-- BEGIN --
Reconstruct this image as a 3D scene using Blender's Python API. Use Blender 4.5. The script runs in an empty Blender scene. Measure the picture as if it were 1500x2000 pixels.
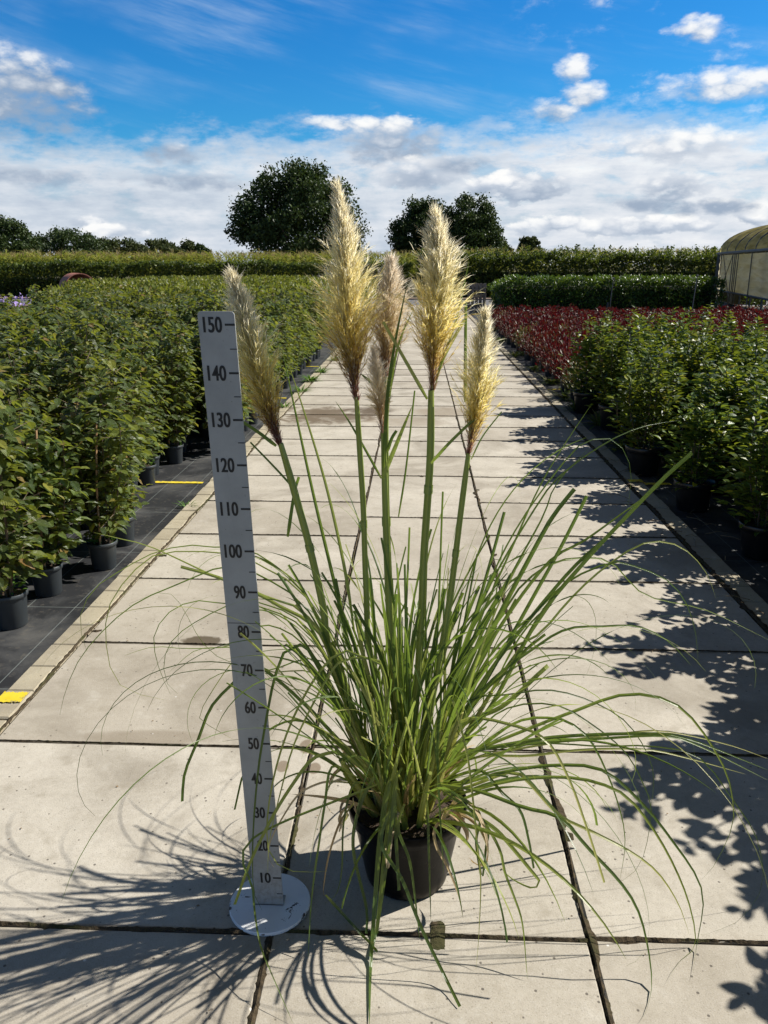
import bpy, math, random
import numpy as np
from mathutils import Vector, Matrix
R = math.radians
rng = np.random.default_rng(7)
random.seed(7)
S = bpy.context.scene
COL = S.collection

# ------------------------------------------------------------------ camera
FPX, HOR, CH = 1560.0, 516.0, 1.62
PITCH = math.atan((1000 - HOR) / FPX)
YAW = R(2.349)
cam = bpy.data.cameras.new('camera')
cam.sensor_fit = 'HORIZONTAL'; cam.sensor_width = 36.0
cam.lens = FPX / 1500 * 36.0
cam.clip_start = 0.05; cam.clip_end = 3000
co = bpy.data.objects.new('camera', cam); COL.objects.link(co)
co.location = (0, 0, CH); co.rotation_euler = (R(90) - PITCH, 0, YAW)
S.camera = co

# ------------------------------------------------------------------ light
SUN_EL, SUN_AZ = R(42), R(70)          # azimuth from +Y towards +X
sl = bpy.data.lights.new('sun', 'SUN'); sl.energy = 5.0; sl.angle = R(0.53); sl.color = (1.0, 0.952, 0.88)
so = bpy.data.objects.new('sun', sl); COL.objects.link(so)
sd = Vector((math.sin(SUN_AZ) * math.cos(SUN_EL), math.cos(SUN_AZ) * math.cos(SUN_EL), math.sin(SUN_EL)))
so.rotation_euler = sd.to_track_quat('Z', 'Y').to_euler(); so.location = (5, 3, 8)
S.view_settings.view_transform = 'Standard'; S.view_settings.look = 'None'
S.view_settings.exposure = 0.54; S.view_settings.gamma = 1.0
S.render.film_transparent = False
S.cycles.max_bounces = 7; S.cycles.diffuse_bounces = 3; S.cycles.glossy_bounces = 2
S.cycles.transmission_bounces = 3; S.cycles.transparent_max_bounces = 4
S.cycles.caustics_reflective = False; S.cycles.caustics_refractive = False

# directions of the photograph's sight lines, used to find where things stand in the place
_fw = np.array([-math.sin(YAW) * math.cos(PITCH), math.cos(YAW) * math.cos(PITCH), -math.sin(PITCH)])
_rt = np.array([math.cos(YAW), math.sin(YAW), 0.0]); _up = np.cross(_rt, _fw)
_C = np.array([0, 0, CH])
def ray(x, y): return _fw * FPX + _rt * (x - 750) + _up * (1000 - y)
def atY(x, y, Y):
    d = ray(x, y); return _C + d * (Y / d[1])
def atG(x, y, z=0.0):
    d = ray(x, y); return _C + d * ((z - CH) / d[2])
def azel(x, y):
    d = ray(x, y); d = d / np.linalg.norm(d); return math.atan2(d[0], d[1]), math.asin(d[2])

# ------------------------------------------------------------------ node helpers
class NT:
    def __init__(s, nt): s.nt = nt; s.n = nt.nodes; s.l = nt.links
    def new(s, t, **k):
        n = s.n.new(t)
        for a, b in k.items(): setattr(n, a, b)
        return n
    def put(s, sock, v):
        if v is None: return
        if isinstance(v, bpy.types.NodeSocket): s.l.new(v, sock)
        else:
            if hasattr(sock.default_value, '__len__') and not isinstance(v, (int, float)):
                v = tuple(v)
                if len(v) == 3 and len(sock.default_value) == 4: v = v + (1,)
            sock.default_value = v
    def m(s, op, a, b=None, c=None, clamp=False):
        n = s.new('ShaderNodeMath', operation=op, use_clamp=clamp)
        for i, v in enumerate((a, b, c)): s.put(n.inputs[i], v)
        return n.outputs[0]
    def vm(s, op, a, b=None):
        n = s.new('ShaderNodeVectorMath', operation=op); s.put(n.inputs[0], a)
        if b is not None: s.put(n.inputs[1], b)
        return n.outputs[0]
    def mix(s, f, a, b, bt='MIX'):
        n = s.new('ShaderNodeMix', data_type='RGBA', blend_type=bt)
        s.put(n.inputs[0], f); s.put(n.inputs[6], a); s.put(n.inputs[7], b); return n.outputs[2]
    def noise(s, v, scale, detail=4, rough=.55, dist=0.0, out=0):
        n = s.new('ShaderNodeTexNoise'); s.put(n.inputs['Vector'], v)
        n.inputs['Scale'].default_value = scale; n.inputs['Detail'].default_value = detail
        n.inputs['Roughness'].default_value = rough; n.inputs['Distortion'].default_value = dist
        return n.outputs[out]
    def vor(s, v, scale, feature='F1', out=0):
        n = s.new('ShaderNodeTexVoronoi', feature=feature); s.put(n.inputs['Vector'], v)
        n.inputs['Scale'].default_value = scale; return n.outputs[out]
    def ss(s, v, a, b, lo=0.0, hi=1.0):
        n = s.new('ShaderNodeMapRange', interpolation_type='SMOOTHSTEP'); s.put(n.inputs[0], v)
        if a > b: a, b, lo, hi = b, a, hi, lo
        n.inputs[1].default_value = a; n.inputs[2].default_value = b
        n.inputs[3].default_value = lo; n.inputs[4].default_value = hi; return n.outputs[0]
    def ramp(s, f, stops):
        n = s.new('ShaderNodeValToRGB'); s.put(n.inputs[0], f); e = n.color_ramp.elements
        while len(e) < len(stops): e.new(0.5)
        for i, (p, c) in enumerate(stops):
            e[i].position = p; e[i].color = (c[0], c[1], c[2], 1)
        return n.outputs[0]
    def comb(s, x, y, z=0.0):
        n = s.new('ShaderNodeCombineXYZ')
        for i, v in enumerate((x, y, z)): s.put(n.inputs[i], v)
        return n.outputs[0]
    def sep(s, v):
        n = s.new('ShaderNodeSeparateXYZ'); s.put(n.inputs[0], v); return n.outputs
    def bump(s, h, st, dist=0.01, nrm=None):
        n = s.new('ShaderNodeBump'); s.put(n.inputs['Height'], h); n.inputs['Strength'].default_value = st
        n.inputs['Distance'].default_value = dist
        if nrm is not None: s.put(n.inputs['Normal'], nrm)
        return n.outputs[0]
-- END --
• [What you need to do] Extract, word for word, each line from the top of the data down to and including the line with "COL = S.collection"; skip the pictures.

• [Written response]
Reconstruct this image as a 3D scene using Blender's Python API. Use Blender 4.5. The script runs in an empty Blender scene. Measure the picture as if it were 1500x2000 pixels.
import bpy, math, random
import numpy as np
from mathutils import Vector, Matrix
R = math.radians
rng = np.random.default_rng(7)
random.seed(7)
S = bpy.context.scene
COL = S.collection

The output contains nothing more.